Faithfully return all lines, omitting every embedded picture.
==== Data segment
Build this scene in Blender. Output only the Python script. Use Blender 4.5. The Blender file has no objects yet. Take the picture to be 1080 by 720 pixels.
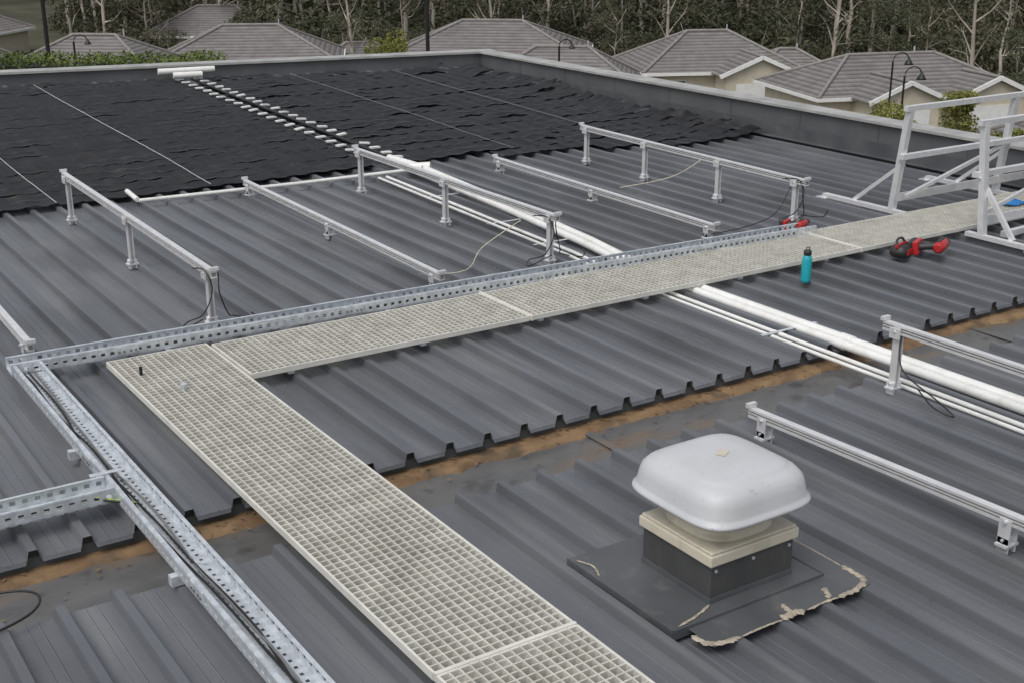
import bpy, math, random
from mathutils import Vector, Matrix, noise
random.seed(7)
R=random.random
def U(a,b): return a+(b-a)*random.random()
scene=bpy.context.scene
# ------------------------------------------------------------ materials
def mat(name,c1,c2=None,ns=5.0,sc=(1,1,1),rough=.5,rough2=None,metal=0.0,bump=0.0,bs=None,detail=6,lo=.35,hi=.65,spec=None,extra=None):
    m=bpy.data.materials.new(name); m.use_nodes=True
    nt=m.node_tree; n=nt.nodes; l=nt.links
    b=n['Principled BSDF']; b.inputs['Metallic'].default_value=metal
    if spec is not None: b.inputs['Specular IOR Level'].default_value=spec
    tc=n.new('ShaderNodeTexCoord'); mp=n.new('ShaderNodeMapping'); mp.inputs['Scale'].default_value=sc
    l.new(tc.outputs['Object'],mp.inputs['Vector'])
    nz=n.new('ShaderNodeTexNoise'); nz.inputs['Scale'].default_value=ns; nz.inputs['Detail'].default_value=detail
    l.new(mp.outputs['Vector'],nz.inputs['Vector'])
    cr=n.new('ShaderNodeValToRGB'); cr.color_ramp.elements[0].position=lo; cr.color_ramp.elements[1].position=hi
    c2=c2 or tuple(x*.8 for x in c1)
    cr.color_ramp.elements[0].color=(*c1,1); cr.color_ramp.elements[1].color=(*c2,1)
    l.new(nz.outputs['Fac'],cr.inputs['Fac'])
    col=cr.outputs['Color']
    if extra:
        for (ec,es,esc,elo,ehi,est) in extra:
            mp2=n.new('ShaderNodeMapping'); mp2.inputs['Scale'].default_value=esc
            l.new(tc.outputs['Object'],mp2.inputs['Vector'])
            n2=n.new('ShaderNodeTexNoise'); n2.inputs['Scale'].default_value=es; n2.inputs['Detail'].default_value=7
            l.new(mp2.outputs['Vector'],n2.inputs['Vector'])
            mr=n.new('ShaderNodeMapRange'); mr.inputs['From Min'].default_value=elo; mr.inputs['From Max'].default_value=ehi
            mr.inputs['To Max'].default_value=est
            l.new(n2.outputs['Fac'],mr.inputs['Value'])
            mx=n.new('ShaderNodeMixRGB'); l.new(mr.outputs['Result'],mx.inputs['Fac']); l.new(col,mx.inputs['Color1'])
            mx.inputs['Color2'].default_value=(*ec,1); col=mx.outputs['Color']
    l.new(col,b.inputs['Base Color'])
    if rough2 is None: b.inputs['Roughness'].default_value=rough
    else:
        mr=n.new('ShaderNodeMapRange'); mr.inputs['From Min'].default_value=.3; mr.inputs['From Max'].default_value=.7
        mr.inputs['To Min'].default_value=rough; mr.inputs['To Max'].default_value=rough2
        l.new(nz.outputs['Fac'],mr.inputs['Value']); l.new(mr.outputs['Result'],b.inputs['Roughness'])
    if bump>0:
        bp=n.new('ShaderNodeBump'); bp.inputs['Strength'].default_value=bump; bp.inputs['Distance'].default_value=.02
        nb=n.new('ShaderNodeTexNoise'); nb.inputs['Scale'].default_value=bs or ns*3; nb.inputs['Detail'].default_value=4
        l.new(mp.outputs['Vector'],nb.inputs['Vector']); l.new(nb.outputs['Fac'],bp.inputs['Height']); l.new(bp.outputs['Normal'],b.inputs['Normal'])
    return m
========
→ Complete response
Build this scene in Blender. Output only the Python script. Use Blender 4.5. The Blender file has no objects yet. Take the picture to be 1080 by 720 pixels.
import bpy, math, random
from mathutils import Vector, Matrix, noise
random.seed(7)
R=random.random
def U(a,b): return a+(b-a)*random.random()
scene=bpy.context.scene
# ------------------------------------------------------------ materials
def mat(name,c1,c2=None,ns=5.0,sc=(1,1,1),rough=.5,rough2=None,metal=0.0,bump=0.0,bs=None,detail=6,lo=.35,hi=.65,spec=None,extra=None):
    m=bpy.data.materials.new(name); m.use_nodes=True
    nt=m.node_tree; n=nt.nodes; l=nt.links
    b=n['Principled BSDF']; b.inputs['Metallic'].default_value=metal
    if spec is not None: b.inputs['Specular IOR Level'].default_value=spec
    tc=n.new('ShaderNodeTexCoord'); mp=n.new('ShaderNodeMapping'); mp.inputs['Scale'].default_value=sc
    l.new(tc.outputs['Object'],mp.inputs['Vector'])
    nz=n.new('ShaderNodeTexNoise'); nz.inputs['Scale'].default_value=ns; nz.inputs['Detail'].default_value=detail
    l.new(mp.outputs['Vector'],nz.inputs['Vector'])
    cr=n.new('ShaderNodeValToRGB'); cr.color_ramp.elements[0].position=lo; cr.color_ramp.elements[1].position=hi
    c2=c2 or tuple(x*.8 for x in c1)
    cr.color_ramp.elements[0].color=(*c1,1); cr.color_ramp.elements[1].color=(*c2,1)
    l.new(nz.outputs['Fac'],cr.inputs['Fac'])
    col=cr.outputs['Color']
    if extra:
        for (ec,es,esc,elo,ehi,est) in extra:
            mp2=n.new('ShaderNodeMapping'); mp2.inputs['Scale'].default_value=esc
            l.new(tc.outputs['Object'],mp2.inputs['Vector'])
            n2=n.new('ShaderNodeTexNoise'); n2.inputs['Scale'].default_value=es; n2.inputs['Detail'].default_value=7
            l.new(mp2.outputs['Vector'],n2.inputs['Vector'])
            mr=n.new('ShaderNodeMapRange'); mr.inputs['From Min'].default_value=elo; mr.inputs['From Max'].default_value=ehi
            mr.inputs['To Max'].default_value=est
            l.new(n2.outputs['Fac'],mr.inputs['Value'])
            mx=n.new('ShaderNodeMixRGB'); l.new(mr.outputs['Result'],mx.inputs['Fac']); l.new(col,mx.inputs['Color1'])
            mx.inputs['Color2'].default_value=(*ec,1); col=mx.outputs['Color']
    l.new(col,b.inputs['Base Color'])
    if rough2 is None: b.inputs['Roughness'].default_value=rough
    else:
        mr=n.new('ShaderNodeMapRange'); mr.inputs['From Min'].default_value=.3; mr.inputs['From Max'].default_value=.7
        mr.inputs['To Min'].default_value=rough; mr.inputs['To Max'].default_value=rough2
        l.new(nz.outputs['Fac'],mr.inputs['Value']); l.new(mr.outputs['Result'],b.inputs['Roughness'])
    if bump>0:
        bp=n.new('ShaderNodeBump'); bp.inputs['Strength'].default_value=bump; bp.inputs['Distance'].default_value=.02
        nb=n.new('ShaderNodeTexNoise'); nb.inputs['Scale'].default_value=bs or ns*3; nb.inputs['Detail'].default_value=4
        l.new(mp.outputs['Vector'],nb.inputs['Vector']); l.new(nb.outputs['Fac'],bp.inputs['Height']); l.new(bp.outputs['Normal'],b.inputs['Normal'])
    return m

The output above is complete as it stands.